Dwyer has had the same studio, close to her home in West London, for the past five years. 

“But I was given notice about 10 weeks ago. I don’t want to move out of London, so I’m now taking over a 2,000 square feet space in an old Victorian workhouse. There are certain compromises. It’s on the third floor, for a start, and is accessed by a spiral staircase. An 85-year-old artist has used it as his studio for the past 40 years, and part of the arrangement is that I’ll look after his archive, and he can come in when he wants to.” 

The Southall boxing club occupies the space next to Dwyer’s studio, “and it so happens that their trainer is also the head of the Afghan boxing team. So there’s all these big boxers sharing the same floor as me. You go in, and you can smell the sweat of 100 men. But I’m not bothered by that at all. I’m delighted, in fact, as my father was a boxer, and I grew up in that environment. I feel like somebody’s looking down, and they’ve manifested this for me.”

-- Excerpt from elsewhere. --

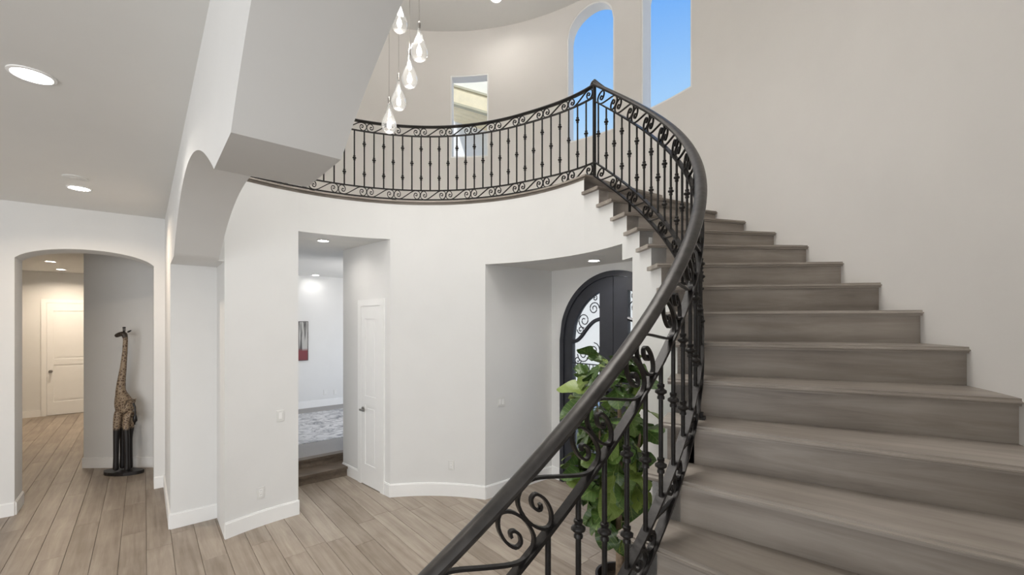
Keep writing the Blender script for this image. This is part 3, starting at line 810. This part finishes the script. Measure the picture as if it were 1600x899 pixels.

For the past 20 years, Dwyer has invited interns on MA programmes across London to work as her studio assistants, a practice she intends continuing with in her new space. 

“I have ten assistants at the moment,” she says. “Most come one day a week. It’s like an atelier system. In exchange for helping in the studio, I give them practical tuition on painting and sculpture making, along with guidance on the economics of running a studio, and dealing with curators and galleries.

“They’ve all helped put this show together, and six of them flew over on Ryanair and took the bus down to Skibbereen for my opening on Friday.” 

Penti Menti will run at Uillinn until January 27 before touring to the Highlanes Gallery in Drogheda and Limerick City Gallery of Art. Dwyer is working on a monograph, to be published in the spring by Hatje Cantz, and also has hopes of touring the exhibition to a number of public spaces in the UK.

“It’s not confirmed yet, but if it happens, I may expand the show or kind of change it slightly. In an ideal world, I’d like to take it to the US as well. My husband is from Chicago, and I still feel like I have one foot over there.”